Tuesday, February 20, 2018

Budget for the Cost of Losses

One idea of security is to minimize the total of the cost of losses and the cost of security measures.  However, it is easier to measure the cost of security measures than that of losses.  This may make it difficult to justify the cost of security measures.

While historically we have had only anecdotal data about losses, thanks to our rapidly increasing scale, laws requiring disclosure of breeches, and open source intelligence reports like the Verizon Data Breech Incident Report, we know a great deal more. 

I had one Fortune One Hundred client that budgeted for losses at the level of a line of business.  While the first year was little more than a guess, a decade later they have confidence in their numbers and have pushed them to smaller business units.  Just putting the line in the budget has caused the collection of actual data. 

The security staff uses the budget and actual figures to justify the cost of security measures.  Performance against budget allows them to assess their risk analysis and management program; losses are inevitable but are they greater or less than our expectation. 

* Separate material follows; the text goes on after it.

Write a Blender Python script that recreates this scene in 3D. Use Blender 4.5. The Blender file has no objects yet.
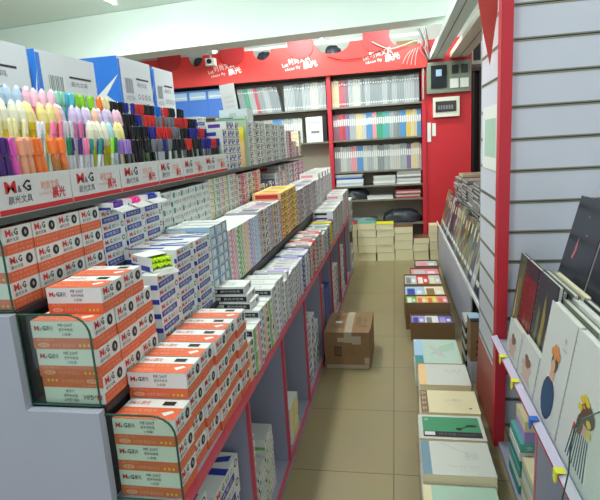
import bpy, math, random
from mathutils import Vector, Matrix
random.seed(7)
C = bpy.context.scene.collection
SC = bpy.context.scene

# ------------------------------------------------------------------ camera, world, light, exposure
FOC, PITCH, YAW, ROLL = 516.0, .206, -.190, -.062
fw = Vector((math.sin(YAW)*math.cos(PITCH), math.cos(YAW)*math.cos(PITCH), -math.sin(PITCH)))
rt = fw.cross(Vector((0, 0, 1))).normalized(); up = rt.cross(fw)
r2 = math.cos(ROLL)*rt + math.sin(ROLL)*up; u2 = -math.sin(ROLL)*rt + math.cos(ROLL)*up
cd = bpy.data.cameras.new('camera'); cd.sensor_width = 36; cd.lens = FOC/600*36; cd.clip_start = .02
cam = bpy.data.objects.new('camera', cd); C.objects.link(cam)
m3 = Matrix((r2, u2, -fw)).transposed()
cam.matrix_world = Matrix.Translation((0, 0, 1.6)) @ m3.to_4x4()
SC.camera = cam
w = bpy.data.worlds.new('world'); SC.world = w; w.use_nodes = True
w.node_tree.nodes['Background'].inputs[0].default_value = (.86, .93, 1, 1)
w.node_tree.nodes['Background'].inputs[1].default_value = .85
def area(name, loc, sx, sy, power, col=(1, 1, 1), rot=(0, 0, 0)):
    l = bpy.data.lights.new(name, 'AREA'); l.shape = 'RECTANGLE'; l.size = sx; l.size_y = sy
    l.energy = power; l.color = col
    o = bpy.data.objects.new(name, l); C.objects.link(o); o.location = loc; o.rotation_euler = rot
    return o
LAMPS = [(-2.72, 4.54, 3.1), (-.9, 1.0, 3.1), (-.9, 3.9, 3.1), (1.3, 1.4, 3.1), (-1.2, 6.25, 3.1), (-3.2, 1.5, 3.1), (1.2, 4.6, 3.1), (.1, 6.3, 3.1)]
POW = [46, 26, 42, 10, 23, 26, 14, 22]
def bulb(loc, power):
    l = bpy.data.lights.new('tube_glow', 'POINT'); l.energy = power; l.shadow_soft_size = .12; l.color = (.95, 1, .97)
    o = bpy.data.objects.new('tube_glow', l); C.objects.link(o); o.location = loc
for (x, y, z), p in zip(LAMPS, POW):
    bulb((x, y, z-.16), p*.75); p *= .62
    area('tube_light', (x, y, z-.07), .12, 1.2, p, (.95, 1, .96)) if y < 6 else area('tube_light', (x, y, z-.07), 1.2, .12, p, (.95, 1, .96))
SC.view_settings.view_transform = 'Standard'; SC.view_settings.look = 'None'
SC.view_settings.gamma = 1; SC.view_settings.use_curve_mapping = False
SC.view_settings.exposure = 0.10

# ------------------------------------------------------------------ materials
def s2l(c): return c/12.92 if c <= .04045 else ((c+.055)/1.055)**2.4
MATS = {}
def mat(name, rgb, rough=.5, metal=0, noise=0, scale=20, emit=0, bump=0, trans=0, alpha=1):
    """rgb in 0..255 display values"""
    if name in MATS: return MATS[name]
    m = bpy.data.materials.new(name); m.use_nodes = True
    nt = m.node_tree; b = nt.nodes['Principled BSDF']
    col = [s2l(c/255) for c in rgb]+[1]
    b.inputs['Base Color'].default_value = col
    b.inputs['Roughness'].default_value = rough; b.inputs['Metallic'].default_value = metal
    if noise or bump:
        tc = nt.nodes.new('ShaderNodeTexCoord'); n = nt.nodes.new('ShaderNodeTexNoise')
        n.inputs['Scale'].default_value = scale; n.inputs['Detail'].default_value = 4
        nt.links.new(tc.outputs['Object'], n.inputs['Vector'])
        if noise:
            r = nt.nodes.new('ShaderNodeMix'); r.data_type = 'RGBA'
            r.inputs[6].default_value = [c*(1-noise) for c in col[:3]]+[1]
            r.inputs[7].default_value = [min(1, c*(1+noise)) for c in col[:3]]+[1]
            nt.links.new(n.outputs['Fac'], r.inputs[0]); nt.links.new(r.outputs[2], b.inputs['Base Color'])
        if bump:
            bn = nt.nodes.new('ShaderNodeBump'); bn.inputs['Strength'].default_value = bump; bn.inputs['Distance'].default_value = .01
            nt.links.new(n.outputs['Fac'], bn.inputs['Height']); nt.links.new(bn.outputs[0], b.inputs['Normal'])
    if emit:
        b.inputs['Emission Color'].default_value = col; b.inputs['Emission Strength'].default_value = emit
    if alpha < 1: b.inputs['Alpha'].default_value = alpha
    MATS[name] = m; return m
def film(name, tint, gl=.12, rough=.1):
    m = bpy.data.materials.new(name); m.use_nodes = True; nt = m.node_tree
    for n in list(nt.nodes):
        if n.type == 'BSDF_PRINCIPLED': nt.nodes.remove(n)
    t = nt.nodes.new('ShaderNodeBsdfTransparent'); t.inputs[0].default_value = [*tint, 1]
    g = nt.nodes.new('ShaderNodeBsdfGlossy'); g.inputs['Roughness'].default_value = rough
    mx = nt.nodes.new('ShaderNodeMixShader'); mx.inputs[0].default_value = gl
    nt.links.new(t.outputs[0], mx.inputs[1]); nt.links.new(g.outputs[0], mx.inputs[2])
    nt.links.new(mx.outputs[0], nt.nodes['Material Output'].inputs[0]); MATS[name] = m; return m
WHITE = mat('white_card', (226, 228, 224), .55)
GREY = mat('grey_print', (120, 124, 130), .6)
BLK = mat('black_print', (30, 30, 34), .5)
ORG = mat('orange_print', (226, 104, 62), .5)
ORL = mat('pale_orange_print', (240, 165, 135), .5)
RED = mat('red_print', (212, 42, 46), .5)
BLU = mat('blue_print', (44, 62, 160), .5)
SKY = mat('bright_blue_print', (34, 118, 214), .5)
TEA = mat('teal_print', (60, 140, 140), .5)
GRN = mat('green_print', (120, 178, 84), .5)
YEL = mat('yellow_print', (232, 208, 50), .5)
PNK = mat('pink_print', (230, 140, 160), .5)
LIL = mat('lilac_print', (170, 150, 215), .5)
PUR = mat('purple_print', (92, 50, 150), .5)
LBL = mat('light_blue_card', (165, 198, 226), .5)
CRM = mat('cream_card', (226, 214, 176), .6)
MINT = mat('mint_card', (170, 200, 180), .55)
PEA = mat('peach_print', (240, 196, 140), .5)
LGR = mat('light_grey_card', (190, 192, 190), .55)
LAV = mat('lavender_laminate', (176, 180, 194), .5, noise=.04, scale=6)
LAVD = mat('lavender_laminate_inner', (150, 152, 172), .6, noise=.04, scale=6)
REDP = mat('red_edging', (196, 40, 56), .45)
DARK = mat('black_riser', (34, 34, 40), .5)
STEEL = mat('dark_metal_shelf', (84, 92, 88), .4, metal=.3)
GLASS = film('clear_acrylic', (.92, .98, .93), .05, .05)
GEDGE = mat('green_acrylic_edge', (40, 84, 66), .25)
WRAP = film('plastic_wrap', (.97, .98, 1), .16, .18)
KRAFT = mat('kraft_cardboard', (134, 104, 70), .75, noise=.08, scale=12)
PAPER = mat('page_edges', (236, 226, 186), .8, noise=.06, scale=60)

# ------------------------------------------------------------------ mesh builder
_txt = {}
def text2d(s, bold=0):
    k = (s, bold)
    if k in _txt: return _txt[k]
    cu = bpy.data.curves.new('t', 'FONT'); cu.body = s; cu.size = 1; cu.resolution_u = 1; cu.offset = bold
    o = bpy.data.objects.new('t', cu); C.objects.link(o)
    dg = bpy.context.evaluated_depsgraph_get(); me = bpy.data.meshes.new_from_object(o.evaluated_get(dg))
    vs = [(v.co.x, v.co.y) for v in me.vertices]; fs = [tuple(p.vertices) for p in me.polygons]
    bpy.data.objects.remove(o); bpy.data.curves.remove(cu); bpy.data.meshes.remove(me)
    if vs:
        x0 = min(v[0] for v in vs); x1 = max(v[0] for v in vs); y0 = min(v[1] for v in vs); y1 = max(v[1] for v in vs)
        vs = [((a-x0)/(x1-x0), (b-y0)/(y1-y0)) for a, b in vs]
    _txt[k] = (vs, fs); return _txt[k]
class MB:
    def __init__(s): s.k = 0; s.v = []; s.f = []; s.m = []; s.mats = []; s.M = None; s.sm = []
    def mi(s, m):
        if m not in s.mats: s.mats.append(m)
        return s.mats.index(m)
    def add(s, vs, fs, m, smooth=False):
        b = len(s.v); i = s.mi(m)
        for v in vs:
            v = Vector(v); s.v.append(s.M @ v if s.M else v)
        for f in fs: s.f.append([b+k for k in f]); s.m.append(i); s.sm.append(smooth)
    def box(s, x0, x1, y0, y1, z0, z1, m, side=None, top=None):
        vs = [(x0,y0,z0),(x1,y0,z0),(x1,y1,z0),(x0,y1,z0),(x0,y0,z1),(x1,y0,z1),(x1,y1,z1),(x0,y1,z1)]
        s.add(vs, [(3,2,1,0)], m); s.add(vs, [(4,5,6,7)], top or m)
        s.add(vs, [(0,1,5,4),(1,2,6,5),(2,3,7,6),(3,0,4,7)], side or m)
        return s
    def cyl(s, p0, p1, r0, r1, m, n=10, cap=True):
        p0 = Vector(p0); p1 = Vector(p1); d = (p1-p0).normalized()
        a = d.orthogonal().normalized(); b = d.cross(a)
        vs = []
        for p, r in ((p0, r0), (p1, r1)):
            for k in range(n): t = 2*math.pi*k/n; vs.append(p+(a*math.cos(t)+b*math.sin(t))*r)
        fs = [(k, (k+1) % n, n+(k+1) % n, n+k) for k in range(n)]
        s.add(vs, fs, m, True)
        if cap: s.add(vs, [tuple(range(n-1, -1, -1)), tuple(range(n, 2*n))], m)
        return s
    def path(s, pts, r, m, n=6):
        for a, b in zip(pts, pts[1:]): s.cyl(a, b, r, r, m, n)
        return s
    # decals on a frame F = (origin, u, v, n) with u,v full-size vectors
    def rect(s, F, u0, v0, u1, v1, m, off=.0006):
        o, u, v, n = F; s.k += 1; off += s.k*.00001
        P = lambda a, b: o+u*a+v*b+n*off
        s.add([P(u0,v0),P(u1,v0),P(u1,v1),P(u0,v1)], [(0,1,2,3)], m); return s
    def poly(s, F, pts, m, off=.0006):
        o, u, v, n = F; s.k += 1; off += s.k*.00001
        s.add([o+u*a+v*b+n*off for a, b in pts], [tuple(range(len(pts)))], m); return s
    def ell(s, F, cu, cv, ru, rv, m, off=.0006, n=14, a0=0, a1=2*math.pi):
        return s.poly(F, [(cu+ru*math.cos(a0+(a1-a0)*k/n), cv+rv*math.sin(a0+(a1-a0)*k/n)) for k in range(n)], m, off)
    def text(s, F, t, u0, v0, u1, v1, m, off=.0009, bold=0):
        o, u, v, n = F; vs, fs = text2d(t, bold); s.k += 1; off += s.k*.00001
        s.add([o+u*(u0+(u1-u0)*a)+v*(v0+(v1-v0)*b)+n*off for a, b in vs], fs, m); return s
    def extr(s, pts, axis, a, b, m):
        """polygon pts (2D) extruded between a and b along axis"""
        def P(p, t): return {'x': (t, p[0], p[1]), 'y': (p[0], t, p[1]), 'z': (p[0], p[1], t)}[axis]
        n = len(pts); vs = [P(p, a) for p in pts]+[P(p, b) for p in pts]
        s.add(vs, [tuple(range(n)), tuple(range(2*n-1, n-1, -1))]+[(k, n+k, n+(k+1) % n, (k+1) % n) for k in range(n)], m); return s
    def mesh(s, name):
        me = bpy.data.meshes.new(name); me.from_pydata(s.v, [], s.f)
        for m in s.mats: me.materials.append(m)
        me.polygons.foreach_set('material_index', s.m); me.polygons.foreach_set('use_smooth', s.sm); me.update(); return me
    def obj(s, name, parent=None, loc=None, rz=0):
        return link(name, s.mesh(name), parent, loc, rz)
def frame(o, u, v):
    u = Vector(u); v = Vector(v); return (Vector(o), u, v, u.cross(v).normalized())
def link(name, me, parent=None, loc=None, rz=0):
    o = bpy.data.objects.new(name, me); C.objects.link(o)
    if parent: o.parent = parent
    if loc: o.location = loc
    o.rotation_euler[2] = rz
    return o
USED = {}
def tag(o, label, cat, group=None):
    o['label'] = label; o['category'] = cat
    if group: o['group'] = group
    USED.setdefault(label, []).append(o.name)
    return o
def thing(name, label, cat, loc=(0, 0, 0), rz=0, group=None):
    o = bpy.data.objects.new(name, None); C.objects.link(o); o.location = loc; o.rotation_euler[2] = rz; o.empty_display_size = .1
    return tag(o, label, cat, group)
def struct(name, mb, parent=None):
    o = mb.obj(name, parent)
    if not parent: o['kind'] = 'structure'
    return o
ORD = ['first', 'second', 'third', 'fourth', 'fifth', 'sixth', 'seventh', 'eighth', 'ninth', 'tenth', 'eleventh', 'twelfth', 'thirteenth', 'fourteenth', 'fifteenth', 'sixteenth', 'seventeenth', 'eighteenth', 'nineteenth', 'twentieth']
def ordn(k):
    if k < 20: return ORD[k]
    t, u = divmod(k+1, 10); T = {2: 'twenty', 3: 'thirty', 4: 'forty', 5: 'fifty', 6: 'sixty', 7: 'seventy'}[t]
    return {2: 'twentieth', 3: 'thirtieth', 4: 'fortieth', 5: 'fiftieth', 6: 'sixtieth', 7: 'seventieth'}[t] if u == 0 else T+'-'+ORD[u-1]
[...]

Business unit managers use the numbers to make decisions about security measures and to negotiate with information technology.  They manage the cost the same as any other.  As with any other expense, the budget tells them the level of losses that higher managment has accepted. 

Budgeting for the cost of losses makes this expense peer with other expenses and subject to the same effort and control as other expenses.  It puts the responsibility on the line of business where it belongs,  It moves us one step closer to professional security based on data rather than on intuition. 

1 comment:

  1. This makes eminent sense in any endeavor where there is some histoy of loss that can be used for the purpose of statistical analysis. Unfortunately, in areas where we are just starting to see cyber attacks (or any other kind of attack) the lack of a statistically significant history.

    A great case in point is in the area of industrial control system security. With verifiable attacks just starting to happen, security managers can no longer maintain that they are protected by 'obscurity' or 'air gaps' or any of the standard ICS security myths, but they do not have enough data to make a legitimate guess about either the potential extent of an attack surface, the magnitude of the loss, or even the probability of an attack event happening at a given site.